Slovenski etnografski muzej

30. May 2014
5. September 2014

A Balkan tale

Guest photographic exhibition on the occasion of festival Photonic moments
Slovene Ethnographic Museum (Administration buliding), 30 May - 5 September 2014

The exhibition is on view from Monday to Friday, 10.00 - 18.00.


The project A Balkan tale aims to stimulate public discourse about the history of the Balkans to promote a sense of common history based on religious and ethnic co-existence, and to contribute to the public access and preservation of its cultural heritage. It is a cross media project based on an exhibition of Muslim, Christian and Jewish monuments in the Balkans, shot by five award winning photographers Uta Benzenberg (AL/D), Ivan Blažev (MA), Samir Karahodzha (KO), Camilo Nolas (GR) and Ivan Petrović (SR).

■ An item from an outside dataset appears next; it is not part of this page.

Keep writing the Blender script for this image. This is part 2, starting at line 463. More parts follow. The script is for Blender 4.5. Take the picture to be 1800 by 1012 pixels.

The Ottoman presence in the Balkans lasted from the 14th to the 20th centuries. In some regions this presence was continuous, in others interrupted (in the Morea, for instance), and still others never suffered an Ottoman conquest (for instance, the Ionian Islands and the Dalmatian shores). Yet, for almost the entire population of the Balkan Peninsula, the Ottoman centuries have been an important part of their historical experience.

To a great extent, this history is unknown, or known under different perspectives in each country. This is due to the fact that the Christian peoples of the Balkans established their nation-states through, usually military, conflict with the Ottoman Empire. These conflicts placed a great emphasis on the religious difference between Christians and Muslims. At the same time, the appeal of the Western European model led to the devaluation of the cultural significance of the Ottoman centuries. The Ottoman Empire thus became identified with cultural ‘backwardness’ and was considered by all its successors as an ‘undesirable heritage’.

Nevertheless, for some 600 years, Christians, Muslims and Jews lived together in urban and rural areas, farmed the land, patronised each other’s shops, met, and entertained themselves at bazaars and coffeehouses. Ottoman society was, of course, a society of hierarchies and discrimination between rulers and subjects. For the reayas [taxed subjects], everyday life had its cruel side, conflicts and hardships.

Today, memory of this period remains hidden in buildings that have changed use, or has faded out completely due to negligence and destruction. Yet, whatever their condition, ruined or preserved, the buildings of the Ottoman period, private and public, Christian, Muslim and Jewish, remain as documents of a common history – the history shared by the peoples of the Balkans for some six centuries. The contemporary photographs of these monuments enable us to see in a different light the Ottoman heritage, to revisit our common past and to tell our Balkan tale.